An audience gathered in the iconic wood-paneled and chandeliered Crystal Tea Room in Philadelphia last week for a presentation of film and music titled “The Rebbe’s Niggunim: Songs of the Inspired Soul,” with a musical presentation of six niggunim (melodies) taught by the Lubavitcher Rebbe, Rabbi Menachem M. Schneerson, of righteous memory.

A short film introduced each niggun with its respective story and message, providing background and an additional layer of meaning to the music that followed.

“The Alter Rebbe [the founder of Chabad] said that ‘if words are the pen of the heart, then the niggun [melody] is the quill of the soul,’ ” noted Rabbi Yehuda Shemtov, director of Lubavitch of Bucks County, who introduced the program.


“So when words can no longer contain our intense feelings in the days approaching the 20th yahrtzeit of the Rebbe, where else do we turn than to a program focused on niggunim?”
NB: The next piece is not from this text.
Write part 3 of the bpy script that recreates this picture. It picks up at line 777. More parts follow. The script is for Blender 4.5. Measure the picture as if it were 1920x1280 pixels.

Sponsored and produced by Lubavitch of Philadelphia, the presentation included arrangements of six niggunim prepared by Israel Edelson, performed by a string quartet led by violinist Yonoson Rothman. A short film that introduced each melody was co-produced by Yuvalmedia and ZalmanGProductions.

The Struggle of the Soul

“This might be the first time these melodies were presented as one unified story—a story that touches on hallmarks of the Rebbe’s teachings,” explained the program’s creator, Bentzi Avtzon of Lubavitch of Philadelphia.

“It is the struggle of the neshama [soul] to come to terms with her existence in this cold, indifferent world, and her realization that her destiny is intertwined with the elevation of the mundane.”

Rabbi Avrohom Shemtov (Photo: Levi Sherman)
Rabbi Avrohom Shemtov (Photo: Levi Sherman)

“The presentation was designed with the belief that through niggunim, the neshama of every individual can be touched in the deepest of ways, so long as the content conveyed is left pure and uncompromised,” Avtzon continued. “From the crowd’s reaction, this belief was confirmed unequivocally.”

However, as Rabbi Avrohom Shemtov, director of Lubavitch of Philadelphia and chairman of the executive committee of Agudas Chassidei Chabad, the umbrella organization of Chabad-Lubavitch, advised the crowd: “It is not only about the inspiration felt this evening, but how it is translated in the future.”